Ken Glantz, Executive Director of the National Domestic Preparedness Coalition and retired Captain of the Orange County Sheriff’s Office in Florida, gave approval to the bill, too.

"Anytime you put people, men and women, in uniform and then ask them to protect a group of people, you re putting them and the people they are supposed to protect at risk, if they don't have the necessary equipment to protect themselves and others," said Glantz.
 
Urban campus response time is shorter.

Lisa Pelosi, Director, Media Communications and Relations for Johnson & Wales University (JWU) offered another perspective on the subject.

“Historically, the University has not armed its security force. The response time, because of our urban location in the City of Providence, is very low. We don’t have an issue with response time and have chosen not to arm our security staff. Our staff is not a police force with municipal police force training. It is a different situation. “Pelosi said. “Our security force is very visible on campus and purposely maintains a high visibility, interacting with students and patrolling the campus area.”
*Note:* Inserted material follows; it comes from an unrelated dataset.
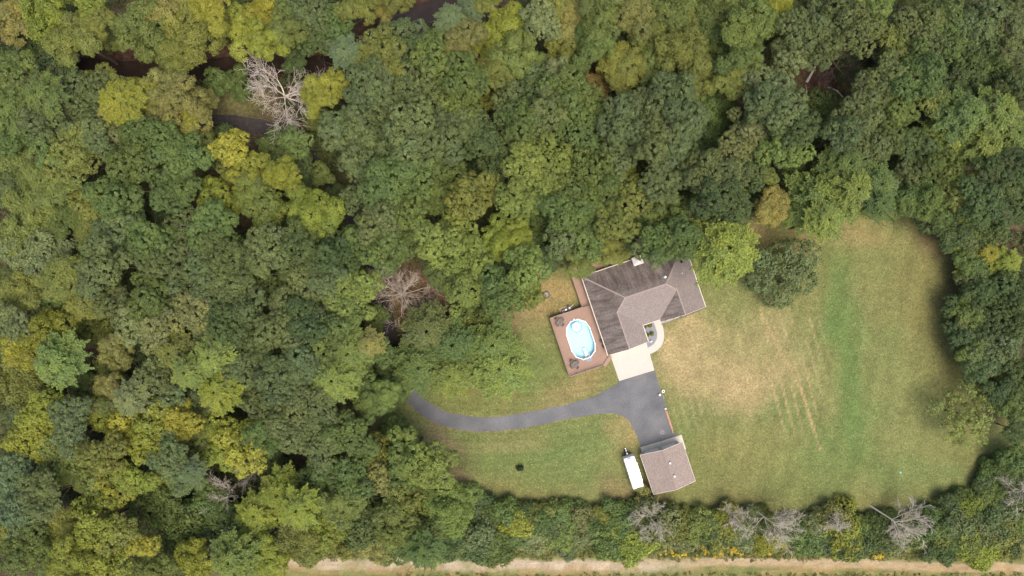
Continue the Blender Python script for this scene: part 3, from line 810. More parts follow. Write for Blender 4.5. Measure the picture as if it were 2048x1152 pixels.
def planter(label, px, py):
    x, y = W(px, py, 1.6); t = empty('planter', (x, y, DZ)); tag(t, label, 'planter', 'dark round planters by the garage wall')
    MB().cyl((0, 0, .22), .24, .44, 16, r2=.32).obj('pot', M_BLACK, t); MB().cyl((0, 0, .43), .28, .03, 16).obj('soil', M_BARK, t)
planter('dark round pot on the deck by the eave, upper of two', 1202.5, 682); planter('dark round pot on the deck by the eave, lower of two', 1207.5, 693)
gt = empty('deck_gate', HP(-.75, 5.75, DZ), TH); tag(gt, 'dark low gate across the narrow deck strip beside the house', 'gate')
for i in range(8): MB().box((-.75 + i * .21, 0, .5), (.05, .05, .9)).obj('picket', M_DARK, gt)
for z in (.15, .9): MB().box((0, 0, z), (1.6, .08, .06)).obj('gate_rail', M_DARK, gt)

# pool pump equipment on a pallet north of the deck
x, y = W(1131, 618.5, .5); rz = TH + .02
t = empty('equipment_pallet', (x, y, 0), rz); tag(t, 'pale wooden pallet under the pool equipment beside the deck', 'pallet')
for i in range(7): MB().box((-1.05 + i * .35, 0, .14), (.28, 1.1, .03)).obj('plank', M_WOOD, t)
for q in (-.48, 0, .48): MB().box((0, q, .06), (2.4, .08, .11)).obj('runner', M_WOOD, t)
x, y = W(1128.5, 620.5, .6)
t = empty('pool_pump', (x, y, .16), rz); tag(t, 'long grey pool pump lying on the wooden pallet', 'pool pump')
MB().cyl((0, 0, .28), .24, 1.0, 16, axis=(1, 0, 0)).obj('motor', M_GREY, t, smooth=False)
MB().box((0, 0, .06), (1.0, .5, .1)).obj('base', M_BLACK, t); MB().cyl((.35, 0, .5), .16, .25, 14).obj('strainer_lid', M_METAL, t)
MB().tube([(-.4, -.15, .2), (-.4, -.42, .2), (.1, -.42, .2)], .06, 8).obj('hose', M_WHITE, t)
x, y = W(1138.5, 615.5, .8)
t = empty('sand_filter', (x, y, .16), rz); tag(t, 'round dark pool filter tank with white valve on the pallet', 'pool filter')
MB().ball((0, 0, .55), .42, (1, 1, 1.1), 3).obj('tank', M_GREY, t, smooth=True)
MB().cyl((0, 0, 1.08), .12, .2, 12).obj('valve', M_WHITE, t); MB().tube([(0, 0, 1.05), (.42, .15, 1.0), (.62, .2, .3), (1.0, .3, .1)], .045, 8).obj('pipe', M_WHITE, t)

# fire ring
x, y = W(1093, 590)
t = empty('fire_ring', (x, y, .02)); tag(t, 'round stone fire ring on the dry grass near the deck', 'fire ring')
bm_ = MB().box((0, 0, 0), (.34, .28, .3)).bevel(.03).mesh('stone'); bm_.materials.append(M_STONE)
for i in range(11):
    a = i * 2 * math.pi / 11; link('stone', bm_, None, t, (.62 * math.cos(a), .62 * math.sin(a), .15 + random.uniform(-.02, .02)), a + math.pi / 2 + random.uniform(-.1, .1))
MB().cyl((0, 0, .03), .5, .04, 14).obj('ash_bed', plain('pale ash', (.28, .25, .2), .9, .4, 6), t)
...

The Johnson & Wales security is staffed with thirty-six members: 25 patrol officers, 6 supervisors and 5 command staff. The JWU downtown campus also has a police substation located right next door to its public safety office on Weybosett Street.

“The new police substation is right next door to our public safety office, so we in all practicality have police right on campus,” said Pelosi. “They are right there with us, so we are prepared.”